Baby Grave Kambira. |
A
lovely afternoon with Toraja's coffee pioneer. Belum puas rasanya mengekpolrasi
ragam tradisi, budaya, dan alam di Toraja, namun karena keterbatasan waktu saya
harus membungkam rasa penasaran saya untuk menggali lebih banyak. Di sore hari,
kami melepas lelah di Warung Kopi Toraja milik Bapak Sulaiman atau dikenal
dengan Bapak Eric, yang terletak di Rantepau Makale KM 3. Awalnya kami hanya
ingin bersantai sambil menikmati secangkir kopi hasil olahan Beliau. Namun tak
disangka dengan rendah hati Beliau bergabung di meja kami, berbagi pengetahuan
mengenai kopi, bercerita tentang nasib para petani kopi, dan menunjukkan cara
mengolah kopi. Pada umumnya jenis kopi terbagi dua yaitu arabica dan robusta.
Kopi arabica sifatnya rendah kafein, sedangkan kopi robusta tinggi kafein.
Menurut Beliau, banyak petani kopi toraja yang meninggalkan kebunnya, karena
harga kopi terlalu murah. Beliau melihat jauhnya perbedaan harga beli di petani
kopi dan harga jual di kafe. Akhirnya Beliau mendirikan Warung Kopi Toraja
sebagai tempat para petani kopi menunjukkan kopi mereka. Hingga kini Beliau
menjual kopi yang di ambil dari Desa Sapan dan Desa Awan. Lalu Beliau
mengolahnya dengan cara sangrai tradisonal, salah satunya teknik natural dengan
injak-injak. Kecintaan Beliau akan kopi sudah mendarah daging dari Kakek-Neneknya
asal Bugis yang berdagang kopi toraja pada tahun 1800an. Setelah saya mencicipi
kopi sapan dan kopi awan, keduanya memiliki karakteristik yang berbeda. Tidak
ada cara yang benar atau salah dalam menikmati kopi, semua tergantung selera.

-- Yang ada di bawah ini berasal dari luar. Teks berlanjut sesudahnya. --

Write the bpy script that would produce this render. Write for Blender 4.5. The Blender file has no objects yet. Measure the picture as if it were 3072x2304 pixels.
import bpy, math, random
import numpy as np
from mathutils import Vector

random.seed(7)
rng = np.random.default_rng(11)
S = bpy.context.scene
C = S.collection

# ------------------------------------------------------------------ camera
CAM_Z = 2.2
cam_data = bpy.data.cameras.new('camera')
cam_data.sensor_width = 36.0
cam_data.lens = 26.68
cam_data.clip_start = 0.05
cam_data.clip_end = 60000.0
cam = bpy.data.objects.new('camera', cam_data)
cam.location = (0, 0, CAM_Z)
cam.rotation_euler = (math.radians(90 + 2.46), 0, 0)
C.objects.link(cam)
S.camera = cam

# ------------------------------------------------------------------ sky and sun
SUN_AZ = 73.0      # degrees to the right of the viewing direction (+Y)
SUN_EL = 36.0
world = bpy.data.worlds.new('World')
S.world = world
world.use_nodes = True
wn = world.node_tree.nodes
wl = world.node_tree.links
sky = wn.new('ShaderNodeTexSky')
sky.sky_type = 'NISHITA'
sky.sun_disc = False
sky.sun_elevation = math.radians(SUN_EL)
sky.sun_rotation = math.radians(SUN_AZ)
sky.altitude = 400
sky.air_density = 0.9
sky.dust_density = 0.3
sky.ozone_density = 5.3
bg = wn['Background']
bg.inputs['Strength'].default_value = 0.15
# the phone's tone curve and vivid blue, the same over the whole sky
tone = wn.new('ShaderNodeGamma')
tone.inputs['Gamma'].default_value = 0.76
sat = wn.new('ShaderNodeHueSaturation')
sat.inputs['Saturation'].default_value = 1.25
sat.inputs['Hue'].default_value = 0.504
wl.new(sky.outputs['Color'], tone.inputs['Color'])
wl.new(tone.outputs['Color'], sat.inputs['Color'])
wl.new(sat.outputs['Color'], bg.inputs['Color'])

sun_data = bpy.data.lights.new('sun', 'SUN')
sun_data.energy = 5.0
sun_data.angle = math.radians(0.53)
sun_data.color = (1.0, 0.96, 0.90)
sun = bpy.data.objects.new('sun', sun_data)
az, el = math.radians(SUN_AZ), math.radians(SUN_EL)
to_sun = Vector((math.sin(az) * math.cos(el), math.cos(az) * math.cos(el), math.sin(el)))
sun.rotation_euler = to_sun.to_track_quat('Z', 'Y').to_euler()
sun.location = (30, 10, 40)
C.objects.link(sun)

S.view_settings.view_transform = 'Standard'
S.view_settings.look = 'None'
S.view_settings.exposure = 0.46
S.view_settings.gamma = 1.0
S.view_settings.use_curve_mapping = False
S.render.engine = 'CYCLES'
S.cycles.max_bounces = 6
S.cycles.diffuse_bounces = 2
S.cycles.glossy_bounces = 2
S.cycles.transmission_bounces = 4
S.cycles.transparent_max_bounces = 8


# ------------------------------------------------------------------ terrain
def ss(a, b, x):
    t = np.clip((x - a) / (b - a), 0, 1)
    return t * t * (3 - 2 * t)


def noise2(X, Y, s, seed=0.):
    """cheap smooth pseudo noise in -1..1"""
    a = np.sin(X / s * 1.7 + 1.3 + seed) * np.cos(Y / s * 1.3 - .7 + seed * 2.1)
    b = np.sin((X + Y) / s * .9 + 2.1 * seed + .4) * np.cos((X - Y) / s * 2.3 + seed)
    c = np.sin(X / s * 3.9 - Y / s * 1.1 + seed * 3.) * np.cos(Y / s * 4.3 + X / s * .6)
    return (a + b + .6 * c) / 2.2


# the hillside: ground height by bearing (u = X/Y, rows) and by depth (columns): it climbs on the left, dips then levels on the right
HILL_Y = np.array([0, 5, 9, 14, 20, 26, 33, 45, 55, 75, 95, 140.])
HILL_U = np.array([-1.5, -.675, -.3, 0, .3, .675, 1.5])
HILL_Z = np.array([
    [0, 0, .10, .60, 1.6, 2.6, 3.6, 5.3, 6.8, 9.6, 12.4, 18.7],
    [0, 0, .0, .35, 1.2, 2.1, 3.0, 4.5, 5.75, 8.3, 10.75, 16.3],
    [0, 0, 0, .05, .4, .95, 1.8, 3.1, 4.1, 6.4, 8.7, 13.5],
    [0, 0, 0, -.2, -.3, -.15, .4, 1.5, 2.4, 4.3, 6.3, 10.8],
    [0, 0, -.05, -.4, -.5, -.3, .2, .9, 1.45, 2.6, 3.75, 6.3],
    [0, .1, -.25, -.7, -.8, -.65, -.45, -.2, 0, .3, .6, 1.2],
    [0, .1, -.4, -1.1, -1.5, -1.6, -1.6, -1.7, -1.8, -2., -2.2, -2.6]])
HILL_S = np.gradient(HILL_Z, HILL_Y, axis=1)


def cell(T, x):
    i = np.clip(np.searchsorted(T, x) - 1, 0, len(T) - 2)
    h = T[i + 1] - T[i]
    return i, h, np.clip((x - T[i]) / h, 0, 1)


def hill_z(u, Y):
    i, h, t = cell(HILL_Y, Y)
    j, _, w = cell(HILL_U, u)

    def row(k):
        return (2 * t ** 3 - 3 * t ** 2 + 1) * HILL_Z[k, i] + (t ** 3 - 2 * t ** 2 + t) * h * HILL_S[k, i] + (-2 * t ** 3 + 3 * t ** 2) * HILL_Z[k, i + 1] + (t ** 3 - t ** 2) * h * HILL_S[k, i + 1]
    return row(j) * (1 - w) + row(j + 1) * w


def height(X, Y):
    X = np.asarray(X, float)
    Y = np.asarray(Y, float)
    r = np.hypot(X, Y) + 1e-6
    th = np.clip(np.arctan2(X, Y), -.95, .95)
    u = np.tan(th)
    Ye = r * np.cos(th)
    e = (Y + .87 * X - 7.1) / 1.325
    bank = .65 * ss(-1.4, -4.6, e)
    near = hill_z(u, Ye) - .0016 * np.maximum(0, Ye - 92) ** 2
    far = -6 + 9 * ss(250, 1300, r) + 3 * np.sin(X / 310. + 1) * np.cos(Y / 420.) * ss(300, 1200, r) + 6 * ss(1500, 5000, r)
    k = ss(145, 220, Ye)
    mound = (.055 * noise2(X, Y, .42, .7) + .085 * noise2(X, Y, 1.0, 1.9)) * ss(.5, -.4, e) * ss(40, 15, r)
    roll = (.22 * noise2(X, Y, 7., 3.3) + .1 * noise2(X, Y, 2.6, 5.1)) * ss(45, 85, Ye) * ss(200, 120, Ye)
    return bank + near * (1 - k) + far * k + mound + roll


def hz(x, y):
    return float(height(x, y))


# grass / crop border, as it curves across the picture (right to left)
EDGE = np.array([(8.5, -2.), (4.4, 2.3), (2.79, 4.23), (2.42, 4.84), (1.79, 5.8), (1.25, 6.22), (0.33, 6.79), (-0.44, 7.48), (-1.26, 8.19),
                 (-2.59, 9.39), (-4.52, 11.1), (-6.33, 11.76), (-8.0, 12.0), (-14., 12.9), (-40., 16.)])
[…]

Seperti saya yang awalnya menyukai kopi sapan, namun setelah diberikan susu
steril saya lebih menyukai kopi awan. Setiap orang memiliki caranya sendiri
untuk menikmati secangkir kopi.
To be continued... #4
Semoga tulisan saya bermanfaat bagi yang membacanya.
Love, Irena Nova Wijaya.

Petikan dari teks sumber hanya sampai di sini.